EMPIRE OF COTTON

Sven Beckert, Alfred A. Knopf, 615 pages, $35

Even if you read "Empire of Cotton" in silk pajamas, you will find yourself in "the fabric of our lives" soon enough, as the industry jingle coos. Be forewarned, as this momentous and brilliant book illustrates, those ubiquitous cotton fibers we take for granted are soaked in history, money and blood.

Harvard historian Sven Beckert picks a humble but mighty commodity to illuminate global human enterprise — concentrating his book on the most recent 350 years, and particularly the 19th century, his academic specialty.

Beckert is interested in the big canvas and the frank, unsavory consequences not found in most econ books. His subtitle, "A Global History," is thrilling in its substantiation — the text jumps off five millennia ago on the Pacific coast of what is now Mexico and in the ancient Indus Valley. The author goes wide and deep in a manner that readers of Jared Diamond's 1997 book "Guns, Germs and Steel" will appreciate.

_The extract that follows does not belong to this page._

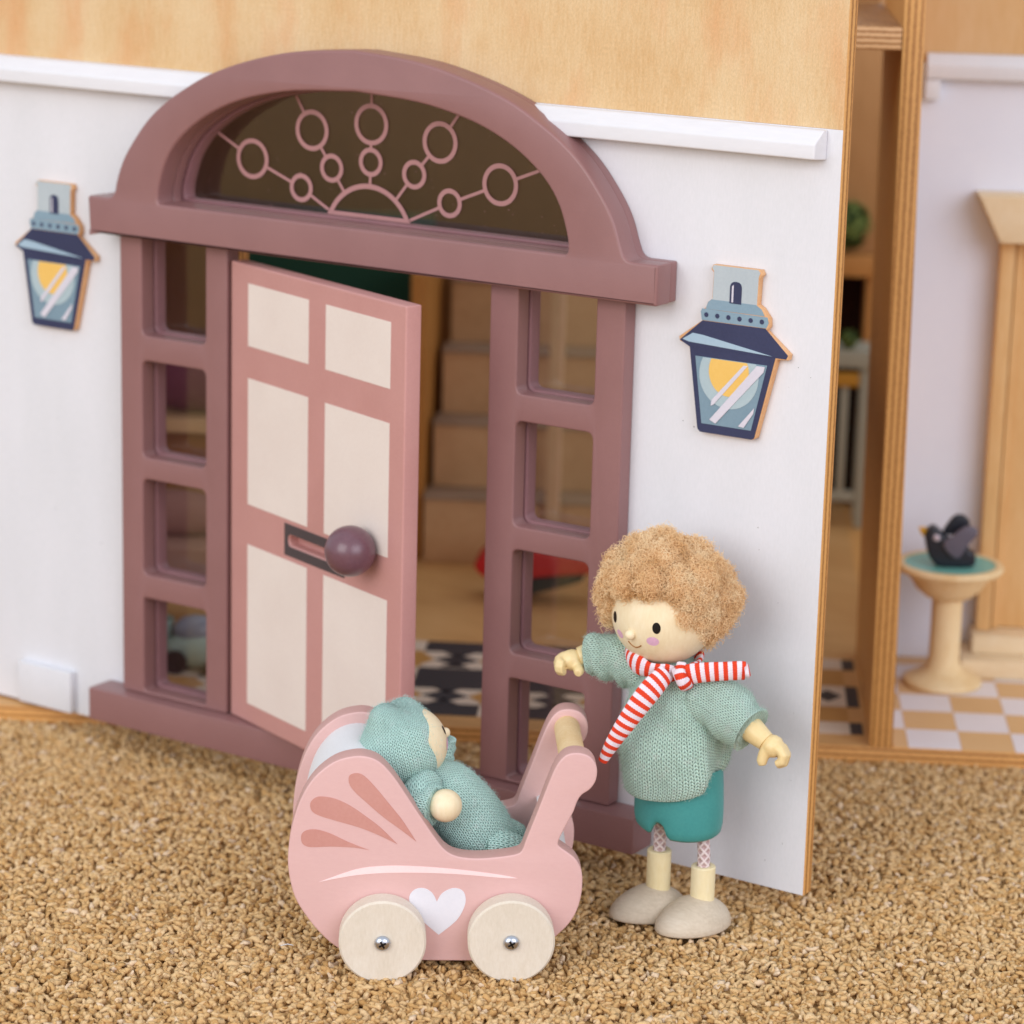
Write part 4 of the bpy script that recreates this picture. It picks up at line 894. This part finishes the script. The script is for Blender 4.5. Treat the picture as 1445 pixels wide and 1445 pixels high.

A reader expects to encounter Eli Whitney, but Beckert also introduces Ellen Hootton, a 10-year-old worker in yarn ends who "entered the historical record when, in June 1833, she was called before His Majesty's Factory Inquiry Commission, which was charged with investigating child labor." Suffice it to say the testimony is gut-churning.

Indeed, the empire of cotton was built on the backs of — not coincidentally — disenfranchised slaves, children and women. It continues apace for Bangladeshi textile workers today, and less well-known, some 2 million children under the age of 15 who pick cotton in Uzbekistan.